*Work required*. Go through the listing below and list every line with "objects".

━━━━━━━━━━━━━━━━━━━━━━━━━━━━━━

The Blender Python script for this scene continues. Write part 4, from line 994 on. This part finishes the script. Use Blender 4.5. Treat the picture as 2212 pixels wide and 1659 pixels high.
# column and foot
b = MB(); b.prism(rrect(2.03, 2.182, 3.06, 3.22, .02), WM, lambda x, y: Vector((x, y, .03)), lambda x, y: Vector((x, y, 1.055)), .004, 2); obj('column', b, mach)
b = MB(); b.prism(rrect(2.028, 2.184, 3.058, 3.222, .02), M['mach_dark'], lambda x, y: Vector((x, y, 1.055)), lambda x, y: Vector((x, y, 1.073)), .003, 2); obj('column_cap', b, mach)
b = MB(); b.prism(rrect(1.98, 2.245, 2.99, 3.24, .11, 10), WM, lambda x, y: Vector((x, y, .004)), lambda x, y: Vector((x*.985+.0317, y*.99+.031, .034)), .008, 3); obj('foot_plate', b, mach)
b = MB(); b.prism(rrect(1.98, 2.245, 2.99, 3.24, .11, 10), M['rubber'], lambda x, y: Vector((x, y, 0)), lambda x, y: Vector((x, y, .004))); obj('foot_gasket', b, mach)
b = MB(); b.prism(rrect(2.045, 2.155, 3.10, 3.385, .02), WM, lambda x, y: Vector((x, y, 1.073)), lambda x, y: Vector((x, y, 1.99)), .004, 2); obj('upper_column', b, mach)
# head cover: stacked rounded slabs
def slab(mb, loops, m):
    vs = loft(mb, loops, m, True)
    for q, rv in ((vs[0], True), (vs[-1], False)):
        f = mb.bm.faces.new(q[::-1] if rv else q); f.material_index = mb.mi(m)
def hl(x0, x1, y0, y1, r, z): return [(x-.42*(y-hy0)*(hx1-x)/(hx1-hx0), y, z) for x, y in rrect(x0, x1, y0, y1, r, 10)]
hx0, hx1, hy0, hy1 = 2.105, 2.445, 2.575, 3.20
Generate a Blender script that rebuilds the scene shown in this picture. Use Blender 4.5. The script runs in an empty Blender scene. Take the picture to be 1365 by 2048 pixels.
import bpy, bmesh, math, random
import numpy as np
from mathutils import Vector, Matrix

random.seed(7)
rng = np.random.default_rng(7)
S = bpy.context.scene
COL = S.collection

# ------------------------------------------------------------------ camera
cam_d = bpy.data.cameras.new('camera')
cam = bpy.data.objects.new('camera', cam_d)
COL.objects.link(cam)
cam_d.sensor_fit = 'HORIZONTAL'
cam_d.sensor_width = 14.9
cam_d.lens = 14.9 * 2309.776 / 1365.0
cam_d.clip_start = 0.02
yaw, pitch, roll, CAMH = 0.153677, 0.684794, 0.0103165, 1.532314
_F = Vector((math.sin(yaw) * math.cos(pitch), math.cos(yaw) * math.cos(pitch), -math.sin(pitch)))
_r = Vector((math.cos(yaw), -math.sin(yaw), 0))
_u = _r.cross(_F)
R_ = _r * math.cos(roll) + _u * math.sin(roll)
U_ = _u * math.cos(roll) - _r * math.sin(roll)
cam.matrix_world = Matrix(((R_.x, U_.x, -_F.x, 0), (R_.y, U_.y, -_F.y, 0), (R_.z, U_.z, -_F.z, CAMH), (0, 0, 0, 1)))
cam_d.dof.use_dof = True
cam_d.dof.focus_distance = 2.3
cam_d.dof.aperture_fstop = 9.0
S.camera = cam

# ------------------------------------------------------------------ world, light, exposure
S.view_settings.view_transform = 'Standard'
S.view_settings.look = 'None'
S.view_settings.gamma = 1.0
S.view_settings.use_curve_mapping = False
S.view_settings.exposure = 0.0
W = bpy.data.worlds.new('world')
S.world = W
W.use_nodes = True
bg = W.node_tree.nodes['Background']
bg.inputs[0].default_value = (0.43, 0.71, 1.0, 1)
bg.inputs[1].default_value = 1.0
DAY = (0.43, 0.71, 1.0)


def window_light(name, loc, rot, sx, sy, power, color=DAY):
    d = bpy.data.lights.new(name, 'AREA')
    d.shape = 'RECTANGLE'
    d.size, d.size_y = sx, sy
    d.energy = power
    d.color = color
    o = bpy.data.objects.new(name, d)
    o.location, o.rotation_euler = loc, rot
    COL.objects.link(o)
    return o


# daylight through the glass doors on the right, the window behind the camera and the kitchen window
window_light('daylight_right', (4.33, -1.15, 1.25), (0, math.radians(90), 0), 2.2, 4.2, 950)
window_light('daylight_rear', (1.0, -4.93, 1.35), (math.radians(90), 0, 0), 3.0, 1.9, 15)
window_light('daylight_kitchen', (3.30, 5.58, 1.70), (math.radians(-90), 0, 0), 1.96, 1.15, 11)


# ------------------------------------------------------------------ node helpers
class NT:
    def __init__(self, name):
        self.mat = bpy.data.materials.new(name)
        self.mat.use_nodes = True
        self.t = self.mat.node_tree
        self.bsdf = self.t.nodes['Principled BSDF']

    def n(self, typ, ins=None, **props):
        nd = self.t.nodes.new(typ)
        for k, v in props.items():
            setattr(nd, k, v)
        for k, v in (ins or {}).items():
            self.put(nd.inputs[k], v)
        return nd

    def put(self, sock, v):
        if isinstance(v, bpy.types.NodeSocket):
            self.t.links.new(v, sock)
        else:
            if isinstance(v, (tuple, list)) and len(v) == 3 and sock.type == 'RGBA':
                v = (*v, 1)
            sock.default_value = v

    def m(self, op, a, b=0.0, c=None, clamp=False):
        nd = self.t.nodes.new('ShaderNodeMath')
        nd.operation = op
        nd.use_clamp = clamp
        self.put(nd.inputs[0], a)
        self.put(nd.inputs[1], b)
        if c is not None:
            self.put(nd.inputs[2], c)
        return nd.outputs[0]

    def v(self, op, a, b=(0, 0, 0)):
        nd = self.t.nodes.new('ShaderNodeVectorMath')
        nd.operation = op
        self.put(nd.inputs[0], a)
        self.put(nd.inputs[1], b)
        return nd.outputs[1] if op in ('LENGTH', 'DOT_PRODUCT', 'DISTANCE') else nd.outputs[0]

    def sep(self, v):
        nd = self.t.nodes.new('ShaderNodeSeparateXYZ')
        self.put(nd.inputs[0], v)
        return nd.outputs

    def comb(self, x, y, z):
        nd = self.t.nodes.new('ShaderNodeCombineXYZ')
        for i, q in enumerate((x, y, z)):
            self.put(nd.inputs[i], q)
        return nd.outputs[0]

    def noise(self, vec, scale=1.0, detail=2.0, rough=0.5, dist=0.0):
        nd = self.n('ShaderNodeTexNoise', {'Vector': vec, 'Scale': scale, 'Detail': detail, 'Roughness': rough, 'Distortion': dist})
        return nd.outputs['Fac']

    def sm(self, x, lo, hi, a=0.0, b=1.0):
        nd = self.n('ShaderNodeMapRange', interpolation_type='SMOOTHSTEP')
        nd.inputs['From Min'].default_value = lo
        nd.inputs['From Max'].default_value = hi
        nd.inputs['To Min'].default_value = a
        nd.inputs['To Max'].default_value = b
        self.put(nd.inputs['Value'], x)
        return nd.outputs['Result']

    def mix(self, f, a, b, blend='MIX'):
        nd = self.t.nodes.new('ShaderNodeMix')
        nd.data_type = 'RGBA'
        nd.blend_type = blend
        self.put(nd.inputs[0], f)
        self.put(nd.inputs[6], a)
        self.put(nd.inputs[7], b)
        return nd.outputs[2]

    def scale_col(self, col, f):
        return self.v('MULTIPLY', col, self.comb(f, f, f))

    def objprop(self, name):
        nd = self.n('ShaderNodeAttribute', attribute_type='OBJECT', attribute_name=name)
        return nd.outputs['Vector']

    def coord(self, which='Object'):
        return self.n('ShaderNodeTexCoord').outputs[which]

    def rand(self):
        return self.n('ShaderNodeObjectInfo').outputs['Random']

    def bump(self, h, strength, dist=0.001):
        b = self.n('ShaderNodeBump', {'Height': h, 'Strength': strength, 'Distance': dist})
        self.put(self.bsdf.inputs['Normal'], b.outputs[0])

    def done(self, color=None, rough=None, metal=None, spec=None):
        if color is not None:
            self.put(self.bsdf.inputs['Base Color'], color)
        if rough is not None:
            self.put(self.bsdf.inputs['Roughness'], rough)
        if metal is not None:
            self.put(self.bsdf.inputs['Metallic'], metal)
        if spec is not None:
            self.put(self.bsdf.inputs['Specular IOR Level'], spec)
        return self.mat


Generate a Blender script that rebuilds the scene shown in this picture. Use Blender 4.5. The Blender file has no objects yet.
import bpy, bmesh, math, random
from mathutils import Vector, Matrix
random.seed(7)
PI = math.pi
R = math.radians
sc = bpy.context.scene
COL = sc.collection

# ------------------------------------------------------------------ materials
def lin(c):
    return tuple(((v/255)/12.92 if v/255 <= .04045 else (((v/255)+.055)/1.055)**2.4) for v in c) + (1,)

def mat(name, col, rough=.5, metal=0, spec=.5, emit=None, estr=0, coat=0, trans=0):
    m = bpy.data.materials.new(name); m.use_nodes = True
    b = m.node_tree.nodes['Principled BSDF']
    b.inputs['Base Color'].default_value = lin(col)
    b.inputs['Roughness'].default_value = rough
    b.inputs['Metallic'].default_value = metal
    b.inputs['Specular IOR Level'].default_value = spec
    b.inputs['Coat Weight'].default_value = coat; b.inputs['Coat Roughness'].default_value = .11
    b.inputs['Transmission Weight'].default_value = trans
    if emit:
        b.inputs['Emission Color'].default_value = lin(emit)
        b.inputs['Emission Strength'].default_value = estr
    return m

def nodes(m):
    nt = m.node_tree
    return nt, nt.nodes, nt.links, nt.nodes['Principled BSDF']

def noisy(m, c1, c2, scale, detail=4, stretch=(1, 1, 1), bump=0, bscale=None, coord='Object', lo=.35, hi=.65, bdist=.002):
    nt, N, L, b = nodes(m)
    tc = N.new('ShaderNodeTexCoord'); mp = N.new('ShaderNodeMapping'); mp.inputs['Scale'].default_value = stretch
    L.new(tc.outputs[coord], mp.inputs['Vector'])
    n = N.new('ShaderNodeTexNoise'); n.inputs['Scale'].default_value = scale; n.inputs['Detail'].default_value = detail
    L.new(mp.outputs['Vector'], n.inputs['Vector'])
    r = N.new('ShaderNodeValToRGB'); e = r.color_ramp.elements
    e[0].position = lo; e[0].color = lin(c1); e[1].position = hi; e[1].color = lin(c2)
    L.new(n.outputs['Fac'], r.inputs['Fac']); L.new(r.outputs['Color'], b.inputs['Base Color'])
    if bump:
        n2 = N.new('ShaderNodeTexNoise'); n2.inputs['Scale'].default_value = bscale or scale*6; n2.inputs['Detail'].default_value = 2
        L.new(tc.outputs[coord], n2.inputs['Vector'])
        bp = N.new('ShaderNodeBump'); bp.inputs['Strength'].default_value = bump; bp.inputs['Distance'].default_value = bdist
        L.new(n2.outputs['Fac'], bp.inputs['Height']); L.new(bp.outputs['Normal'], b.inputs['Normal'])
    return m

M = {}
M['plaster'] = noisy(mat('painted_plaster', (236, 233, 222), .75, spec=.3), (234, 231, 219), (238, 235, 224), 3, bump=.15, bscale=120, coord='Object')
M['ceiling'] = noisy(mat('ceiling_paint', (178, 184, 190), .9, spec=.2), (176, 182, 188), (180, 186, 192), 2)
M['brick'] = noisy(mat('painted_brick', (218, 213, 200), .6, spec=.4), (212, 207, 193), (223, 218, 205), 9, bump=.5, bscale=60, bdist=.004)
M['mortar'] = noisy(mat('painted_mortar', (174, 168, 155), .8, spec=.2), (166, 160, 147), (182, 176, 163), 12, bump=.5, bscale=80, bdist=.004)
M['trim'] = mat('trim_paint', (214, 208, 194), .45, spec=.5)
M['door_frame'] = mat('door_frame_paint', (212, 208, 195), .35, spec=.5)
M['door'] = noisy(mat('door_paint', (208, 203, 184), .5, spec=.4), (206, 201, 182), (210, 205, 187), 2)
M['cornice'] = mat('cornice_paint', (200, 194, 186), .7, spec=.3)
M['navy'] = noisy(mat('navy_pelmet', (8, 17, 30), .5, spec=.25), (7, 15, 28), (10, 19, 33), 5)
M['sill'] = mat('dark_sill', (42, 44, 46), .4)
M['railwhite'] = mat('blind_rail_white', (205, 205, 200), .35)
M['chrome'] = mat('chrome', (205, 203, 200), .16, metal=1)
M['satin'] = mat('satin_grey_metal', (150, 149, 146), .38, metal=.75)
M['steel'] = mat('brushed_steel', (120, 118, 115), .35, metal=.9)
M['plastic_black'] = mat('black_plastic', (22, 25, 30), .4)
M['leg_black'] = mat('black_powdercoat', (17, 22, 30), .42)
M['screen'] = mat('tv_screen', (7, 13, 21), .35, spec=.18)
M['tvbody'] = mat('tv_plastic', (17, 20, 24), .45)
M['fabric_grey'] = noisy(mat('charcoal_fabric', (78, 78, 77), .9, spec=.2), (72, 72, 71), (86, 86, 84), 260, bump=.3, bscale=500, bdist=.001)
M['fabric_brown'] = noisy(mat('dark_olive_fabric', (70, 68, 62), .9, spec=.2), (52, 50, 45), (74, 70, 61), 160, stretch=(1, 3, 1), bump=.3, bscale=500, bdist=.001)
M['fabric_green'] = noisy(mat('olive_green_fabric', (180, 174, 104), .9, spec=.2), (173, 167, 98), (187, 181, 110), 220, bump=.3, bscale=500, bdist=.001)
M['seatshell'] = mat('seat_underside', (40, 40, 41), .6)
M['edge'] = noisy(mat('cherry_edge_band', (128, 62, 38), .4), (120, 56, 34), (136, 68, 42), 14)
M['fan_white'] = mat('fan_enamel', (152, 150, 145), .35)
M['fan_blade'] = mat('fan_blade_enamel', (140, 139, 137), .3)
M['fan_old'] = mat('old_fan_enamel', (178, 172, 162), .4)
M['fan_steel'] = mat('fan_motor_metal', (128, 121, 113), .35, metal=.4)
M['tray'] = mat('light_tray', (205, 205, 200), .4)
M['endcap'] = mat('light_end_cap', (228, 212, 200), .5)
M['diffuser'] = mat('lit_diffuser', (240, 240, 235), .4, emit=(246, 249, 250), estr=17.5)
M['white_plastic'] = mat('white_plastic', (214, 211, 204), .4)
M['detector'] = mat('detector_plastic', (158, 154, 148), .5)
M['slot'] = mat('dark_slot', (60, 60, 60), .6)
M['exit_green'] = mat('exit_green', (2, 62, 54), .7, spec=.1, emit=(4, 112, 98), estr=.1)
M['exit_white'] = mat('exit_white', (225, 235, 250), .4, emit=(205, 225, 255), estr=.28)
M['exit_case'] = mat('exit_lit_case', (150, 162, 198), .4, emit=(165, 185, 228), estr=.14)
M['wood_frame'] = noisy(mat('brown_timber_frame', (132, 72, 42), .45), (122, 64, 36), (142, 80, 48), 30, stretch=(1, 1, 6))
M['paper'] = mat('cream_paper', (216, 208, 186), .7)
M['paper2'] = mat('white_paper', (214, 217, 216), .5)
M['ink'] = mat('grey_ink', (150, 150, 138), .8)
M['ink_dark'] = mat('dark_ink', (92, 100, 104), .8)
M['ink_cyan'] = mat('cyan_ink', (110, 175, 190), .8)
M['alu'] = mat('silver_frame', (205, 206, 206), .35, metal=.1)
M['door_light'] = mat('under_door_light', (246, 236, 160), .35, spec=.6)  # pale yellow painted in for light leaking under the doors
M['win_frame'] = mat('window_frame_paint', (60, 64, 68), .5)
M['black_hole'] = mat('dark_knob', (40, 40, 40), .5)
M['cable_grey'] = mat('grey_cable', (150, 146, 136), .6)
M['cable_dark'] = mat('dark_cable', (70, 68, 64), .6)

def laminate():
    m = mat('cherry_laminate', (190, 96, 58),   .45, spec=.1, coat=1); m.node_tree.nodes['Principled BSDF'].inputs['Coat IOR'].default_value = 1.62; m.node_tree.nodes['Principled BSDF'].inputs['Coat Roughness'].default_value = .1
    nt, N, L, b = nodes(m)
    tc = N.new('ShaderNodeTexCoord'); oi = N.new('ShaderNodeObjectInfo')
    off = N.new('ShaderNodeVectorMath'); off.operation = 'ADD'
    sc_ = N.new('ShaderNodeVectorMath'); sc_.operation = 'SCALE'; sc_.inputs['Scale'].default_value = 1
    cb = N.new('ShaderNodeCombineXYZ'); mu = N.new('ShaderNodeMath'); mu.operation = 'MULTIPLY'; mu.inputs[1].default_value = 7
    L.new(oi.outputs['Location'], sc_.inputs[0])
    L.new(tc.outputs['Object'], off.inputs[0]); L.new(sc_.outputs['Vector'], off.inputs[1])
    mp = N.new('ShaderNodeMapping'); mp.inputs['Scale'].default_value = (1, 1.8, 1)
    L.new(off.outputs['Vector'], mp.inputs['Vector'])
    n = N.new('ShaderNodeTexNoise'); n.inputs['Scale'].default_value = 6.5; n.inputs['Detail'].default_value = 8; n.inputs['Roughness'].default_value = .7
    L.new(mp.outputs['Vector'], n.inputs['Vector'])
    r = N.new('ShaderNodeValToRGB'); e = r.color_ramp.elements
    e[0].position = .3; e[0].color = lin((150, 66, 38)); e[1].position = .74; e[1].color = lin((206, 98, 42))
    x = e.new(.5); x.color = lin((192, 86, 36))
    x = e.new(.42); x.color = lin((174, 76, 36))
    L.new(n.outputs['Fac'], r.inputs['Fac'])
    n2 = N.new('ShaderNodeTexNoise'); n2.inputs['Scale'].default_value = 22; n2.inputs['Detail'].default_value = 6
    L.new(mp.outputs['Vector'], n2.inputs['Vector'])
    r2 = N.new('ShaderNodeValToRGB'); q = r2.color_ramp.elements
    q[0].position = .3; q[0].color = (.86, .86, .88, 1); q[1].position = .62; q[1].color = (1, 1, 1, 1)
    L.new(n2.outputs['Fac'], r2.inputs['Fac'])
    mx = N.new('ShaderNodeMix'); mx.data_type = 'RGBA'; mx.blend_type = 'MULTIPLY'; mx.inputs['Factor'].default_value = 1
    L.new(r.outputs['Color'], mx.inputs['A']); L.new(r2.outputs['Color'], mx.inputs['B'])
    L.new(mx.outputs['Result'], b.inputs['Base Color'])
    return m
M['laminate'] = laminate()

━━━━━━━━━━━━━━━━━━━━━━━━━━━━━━

*Task response*.
cam = bpy.data.objects.new('camera', cam_d)
COL.objects.link(cam)
    o = bpy.data.objects.new(name, d)
    COL.objects.link(o)
Generate a Blender script that rebuilds the scene shown in this picture. Use Blender 4.5. The Blender file has no objects yet.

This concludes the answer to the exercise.